▶ WORK REQUIRED: The data must be written out once more, precisely as given.

▶ SUPPLIED DATA:
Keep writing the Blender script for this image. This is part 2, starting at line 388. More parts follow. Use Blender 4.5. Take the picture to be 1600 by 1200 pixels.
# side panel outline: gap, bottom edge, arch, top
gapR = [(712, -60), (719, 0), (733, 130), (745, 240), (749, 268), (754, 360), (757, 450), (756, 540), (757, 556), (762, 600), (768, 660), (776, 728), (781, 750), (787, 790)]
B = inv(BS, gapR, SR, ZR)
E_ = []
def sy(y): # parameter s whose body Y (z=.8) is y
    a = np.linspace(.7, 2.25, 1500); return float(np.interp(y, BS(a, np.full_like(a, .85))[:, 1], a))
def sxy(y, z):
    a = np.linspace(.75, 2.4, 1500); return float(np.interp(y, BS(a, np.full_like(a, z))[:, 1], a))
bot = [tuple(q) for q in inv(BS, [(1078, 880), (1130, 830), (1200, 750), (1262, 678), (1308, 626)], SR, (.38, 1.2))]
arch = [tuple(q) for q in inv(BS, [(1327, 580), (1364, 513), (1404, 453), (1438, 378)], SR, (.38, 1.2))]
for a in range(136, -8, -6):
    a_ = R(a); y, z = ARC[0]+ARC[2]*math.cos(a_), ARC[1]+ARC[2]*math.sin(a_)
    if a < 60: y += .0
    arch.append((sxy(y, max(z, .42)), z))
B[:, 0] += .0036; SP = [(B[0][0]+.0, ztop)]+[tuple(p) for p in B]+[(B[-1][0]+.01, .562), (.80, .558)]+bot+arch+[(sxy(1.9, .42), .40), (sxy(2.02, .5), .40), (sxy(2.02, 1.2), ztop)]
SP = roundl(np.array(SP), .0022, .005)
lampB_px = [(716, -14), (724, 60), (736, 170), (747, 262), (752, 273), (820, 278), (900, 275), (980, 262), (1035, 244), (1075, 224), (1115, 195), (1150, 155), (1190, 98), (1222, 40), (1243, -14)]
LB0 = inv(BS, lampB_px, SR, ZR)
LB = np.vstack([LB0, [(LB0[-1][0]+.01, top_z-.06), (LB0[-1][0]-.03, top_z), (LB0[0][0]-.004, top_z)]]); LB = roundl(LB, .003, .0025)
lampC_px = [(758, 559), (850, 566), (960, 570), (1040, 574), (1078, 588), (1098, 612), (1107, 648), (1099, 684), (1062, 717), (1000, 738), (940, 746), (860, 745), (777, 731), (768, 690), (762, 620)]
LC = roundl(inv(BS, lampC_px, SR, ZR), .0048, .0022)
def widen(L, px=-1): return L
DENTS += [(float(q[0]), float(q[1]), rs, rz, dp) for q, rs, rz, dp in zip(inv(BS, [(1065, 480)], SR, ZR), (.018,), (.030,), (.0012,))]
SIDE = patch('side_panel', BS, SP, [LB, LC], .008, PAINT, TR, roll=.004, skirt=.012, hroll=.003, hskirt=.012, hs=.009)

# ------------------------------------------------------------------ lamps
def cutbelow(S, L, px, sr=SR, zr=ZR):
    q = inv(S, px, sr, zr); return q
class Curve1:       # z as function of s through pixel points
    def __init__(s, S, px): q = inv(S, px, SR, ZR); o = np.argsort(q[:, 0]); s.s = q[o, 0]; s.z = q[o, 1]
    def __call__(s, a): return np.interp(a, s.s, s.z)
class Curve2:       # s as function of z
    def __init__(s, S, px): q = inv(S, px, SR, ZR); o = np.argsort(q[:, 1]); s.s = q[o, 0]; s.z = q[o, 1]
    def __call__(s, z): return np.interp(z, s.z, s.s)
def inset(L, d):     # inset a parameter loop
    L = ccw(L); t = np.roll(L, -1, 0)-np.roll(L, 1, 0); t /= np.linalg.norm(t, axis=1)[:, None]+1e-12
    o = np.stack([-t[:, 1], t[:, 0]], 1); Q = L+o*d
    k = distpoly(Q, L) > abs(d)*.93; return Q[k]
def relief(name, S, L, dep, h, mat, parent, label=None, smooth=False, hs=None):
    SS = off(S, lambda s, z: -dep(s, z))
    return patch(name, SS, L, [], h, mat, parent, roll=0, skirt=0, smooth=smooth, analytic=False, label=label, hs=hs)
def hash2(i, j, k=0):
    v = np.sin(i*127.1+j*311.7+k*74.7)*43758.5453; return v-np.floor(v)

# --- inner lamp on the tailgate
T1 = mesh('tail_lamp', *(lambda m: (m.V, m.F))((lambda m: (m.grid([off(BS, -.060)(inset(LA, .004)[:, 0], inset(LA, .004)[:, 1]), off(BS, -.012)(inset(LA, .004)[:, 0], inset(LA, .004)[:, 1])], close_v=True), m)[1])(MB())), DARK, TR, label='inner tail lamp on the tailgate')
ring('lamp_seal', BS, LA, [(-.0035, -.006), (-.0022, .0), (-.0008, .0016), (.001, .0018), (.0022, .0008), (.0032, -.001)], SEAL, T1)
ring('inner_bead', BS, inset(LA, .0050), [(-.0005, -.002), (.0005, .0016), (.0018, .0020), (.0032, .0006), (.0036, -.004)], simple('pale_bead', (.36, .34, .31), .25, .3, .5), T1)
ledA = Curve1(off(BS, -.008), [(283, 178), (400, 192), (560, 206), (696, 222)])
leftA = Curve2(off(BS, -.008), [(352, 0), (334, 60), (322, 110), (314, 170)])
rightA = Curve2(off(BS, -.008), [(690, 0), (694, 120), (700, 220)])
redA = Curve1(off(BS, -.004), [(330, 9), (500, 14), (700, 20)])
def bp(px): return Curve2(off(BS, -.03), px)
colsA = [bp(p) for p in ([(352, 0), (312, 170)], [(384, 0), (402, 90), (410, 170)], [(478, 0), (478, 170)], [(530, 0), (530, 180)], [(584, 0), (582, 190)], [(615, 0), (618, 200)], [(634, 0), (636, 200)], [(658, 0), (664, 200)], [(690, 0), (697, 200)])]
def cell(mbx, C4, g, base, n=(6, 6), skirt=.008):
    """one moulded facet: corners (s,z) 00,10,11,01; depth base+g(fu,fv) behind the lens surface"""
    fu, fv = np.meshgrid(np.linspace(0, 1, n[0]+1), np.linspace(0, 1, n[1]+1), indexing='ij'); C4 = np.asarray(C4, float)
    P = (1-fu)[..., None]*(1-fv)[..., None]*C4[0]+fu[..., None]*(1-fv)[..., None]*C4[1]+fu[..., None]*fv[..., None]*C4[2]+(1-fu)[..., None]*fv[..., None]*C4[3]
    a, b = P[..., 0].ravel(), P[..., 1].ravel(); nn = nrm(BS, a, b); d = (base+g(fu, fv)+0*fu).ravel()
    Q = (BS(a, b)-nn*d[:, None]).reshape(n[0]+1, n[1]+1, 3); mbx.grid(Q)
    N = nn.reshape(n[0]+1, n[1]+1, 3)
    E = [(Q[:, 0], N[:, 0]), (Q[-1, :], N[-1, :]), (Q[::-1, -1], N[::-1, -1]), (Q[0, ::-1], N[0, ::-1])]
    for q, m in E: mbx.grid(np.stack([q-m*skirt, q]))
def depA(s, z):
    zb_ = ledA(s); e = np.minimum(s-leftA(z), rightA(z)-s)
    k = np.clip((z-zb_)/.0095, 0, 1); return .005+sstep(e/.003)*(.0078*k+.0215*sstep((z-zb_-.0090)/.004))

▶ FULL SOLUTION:
Keep writing the Blender script for this image. This is part 2, starting at line 388. More parts follow. Use Blender 4.5. Take the picture to be 1600 by 1200 pixels.
# side panel outline: gap, bottom edge, arch, top
gapR = [(712, -60), (719, 0), (733, 130), (745, 240), (749, 268), (754, 360), (757, 450), (756, 540), (757, 556), (762, 600), (768, 660), (776, 728), (781, 750), (787, 790)]
B = inv(BS, gapR, SR, ZR)
E_ = []
def sy(y): # parameter s whose body Y (z=.8) is y
    a = np.linspace(.7, 2.25, 1500); return float(np.interp(y, BS(a, np.full_like(a, .85))[:, 1], a))
def sxy(y, z):
    a = np.linspace(.75, 2.4, 1500); return float(np.interp(y, BS(a, np.full_like(a, z))[:, 1], a))
bot = [tuple(q) for q in inv(BS, [(1078, 880), (1130, 830), (1200, 750), (1262, 678), (1308, 626)], SR, (.38, 1.2))]
arch = [tuple(q) for q in inv(BS, [(1327, 580), (1364, 513), (1404, 453), (1438, 378)], SR, (.38, 1.2))]
for a in range(136, -8, -6):
    a_ = R(a); y, z = ARC[0]+ARC[2]*math.cos(a_), ARC[1]+ARC[2]*math.sin(a_)
    if a < 60: y += .0
    arch.append((sxy(y, max(z, .42)), z))
B[:, 0] += .0036; SP = [(B[0][0]+.0, ztop)]+[tuple(p) for p in B]+[(B[-1][0]+.01, .562), (.80, .558)]+bot+arch+[(sxy(1.9, .42), .40), (sxy(2.02, .5), .40), (sxy(2.02, 1.2), ztop)]
SP = roundl(np.array(SP), .0022, .005)
lampB_px = [(716, -14), (724, 60), (736, 170), (747, 262), (752, 273), (820, 278), (900, 275), (980, 262), (1035, 244), (1075, 224), (1115, 195), (1150, 155), (1190, 98), (1222, 40), (1243, -14)]
LB0 = inv(BS, lampB_px, SR, ZR)
LB = np.vstack([LB0, [(LB0[-1][0]+.01, top_z-.06), (LB0[-1][0]-.03, top_z), (LB0[0][0]-.004, top_z)]]); LB = roundl(LB, .003, .0025)
lampC_px = [(758, 559), (850, 566), (960, 570), (1040, 574), (1078, 588), (1098, 612), (1107, 648), (1099, 684), (1062, 717), (1000, 738), (940, 746), (860, 745), (777, 731), (768, 690), (762, 620)]
LC = roundl(inv(BS, lampC_px, SR, ZR), .0048, .0022)
def widen(L, px=-1): return L
DENTS += [(float(q[0]), float(q[1]), rs, rz, dp) for q, rs, rz, dp in zip(inv(BS, [(1065, 480)], SR, ZR), (.018,), (.030,), (.0012,))]
SIDE = patch('side_panel', BS, SP, [LB, LC], .008, PAINT, TR, roll=.004, skirt=.012, hroll=.003, hskirt=.012, hs=.009)

# ------------------------------------------------------------------ lamps
def cutbelow(S, L, px, sr=SR, zr=ZR):
    q = inv(S, px, sr, zr); return q
class Curve1:       # z as function of s through pixel points
    def __init__(s, S, px): q = inv(S, px, SR, ZR); o = np.argsort(q[:, 0]); s.s = q[o, 0]; s.z = q[o, 1]
    def __call__(s, a): return np.interp(a, s.s, s.z)
class Curve2:       # s as function of z
    def __init__(s, S, px): q = inv(S, px, SR, ZR); o = np.argsort(q[:, 1]); s.s = q[o, 0]; s.z = q[o, 1]
    def __call__(s, z): return np.interp(z, s.z, s.s)
def inset(L, d):     # inset a parameter loop
    L = ccw(L); t = np.roll(L, -1, 0)-np.roll(L, 1, 0); t /= np.linalg.norm(t, axis=1)[:, None]+1e-12
    o = np.stack([-t[:, 1], t[:, 0]], 1); Q = L+o*d
    k = distpoly(Q, L) > abs(d)*.93; return Q[k]
def relief(name, S, L, dep, h, mat, parent, label=None, smooth=False, hs=None):
    SS = off(S, lambda s, z: -dep(s, z))
    return patch(name, SS, L, [], h, mat, parent, roll=0, skirt=0, smooth=smooth, analytic=False, label=label, hs=hs)
def hash2(i, j, k=0):
    v = np.sin(i*127.1+j*311.7+k*74.7)*43758.5453; return v-np.floor(v)

# --- inner lamp on the tailgate
T1 = mesh('tail_lamp', *(lambda m: (m.V, m.F))((lambda m: (m.grid([off(BS, -.060)(inset(LA, .004)[:, 0], inset(LA, .004)[:, 1]), off(BS, -.012)(inset(LA, .004)[:, 0], inset(LA, .004)[:, 1])], close_v=True), m)[1])(MB())), DARK, TR, label='inner tail lamp on the tailgate')
ring('lamp_seal', BS, LA, [(-.0035, -.006), (-.0022, .0), (-.0008, .0016), (.001, .0018), (.0022, .0008), (.0032, -.001)], SEAL, T1)
ring('inner_bead', BS, inset(LA, .0050), [(-.0005, -.002), (.0005, .0016), (.0018, .0020), (.0032, .0006), (.0036, -.004)], simple('pale_bead', (.36, .34, .31), .25, .3, .5), T1)
ledA = Curve1(off(BS, -.008), [(283, 178), (400, 192), (560, 206), (696, 222)])
leftA = Curve2(off(BS, -.008), [(352, 0), (334, 60), (322, 110), (314, 170)])
rightA = Curve2(off(BS, -.008), [(690, 0), (694, 120), (700, 220)])
redA = Curve1(off(BS, -.004), [(330, 9), (500, 14), (700, 20)])
def bp(px): return Curve2(off(BS, -.03), px)
colsA = [bp(p) for p in ([(352, 0), (312, 170)], [(384, 0), (402, 90), (410, 170)], [(478, 0), (478, 170)], [(530, 0), (530, 180)], [(584, 0), (582, 190)], [(615, 0), (618, 200)], [(634, 0), (636, 200)], [(658, 0), (664, 200)], [(690, 0), (697, 200)])]
def cell(mbx, C4, g, base, n=(6, 6), skirt=.008):
    """one moulded facet: corners (s,z) 00,10,11,01; depth base+g(fu,fv) behind the lens surface"""
    fu, fv = np.meshgrid(np.linspace(0, 1, n[0]+1), np.linspace(0, 1, n[1]+1), indexing='ij'); C4 = np.asarray(C4, float)
    P = (1-fu)[..., None]*(1-fv)[..., None]*C4[0]+fu[..., None]*(1-fv)[..., None]*C4[1]+fu[..., None]*fv[..., None]*C4[2]+(1-fu)[..., None]*fv[..., None]*C4[3]
    a, b = P[..., 0].ravel(), P[..., 1].ravel(); nn = nrm(BS, a, b); d = (base+g(fu, fv)+0*fu).ravel()
    Q = (BS(a, b)-nn*d[:, None]).reshape(n[0]+1, n[1]+1, 3); mbx.grid(Q)
    N = nn.reshape(n[0]+1, n[1]+1, 3)
    E = [(Q[:, 0], N[:, 0]), (Q[-1, :], N[-1, :]), (Q[::-1, -1], N[::-1, -1]), (Q[0, ::-1], N[0, ::-1])]
    for q, m in E: mbx.grid(np.stack([q-m*skirt, q]))
def depA(s, z):
    zb_ = ledA(s); e = np.minimum(s-leftA(z), rightA(z)-s)
    k = np.clip((z-zb_)/.0095, 0, 1); return .005+sstep(e/.003)*(.0078*k+.0215*sstep((z-zb_-.0090)/.004))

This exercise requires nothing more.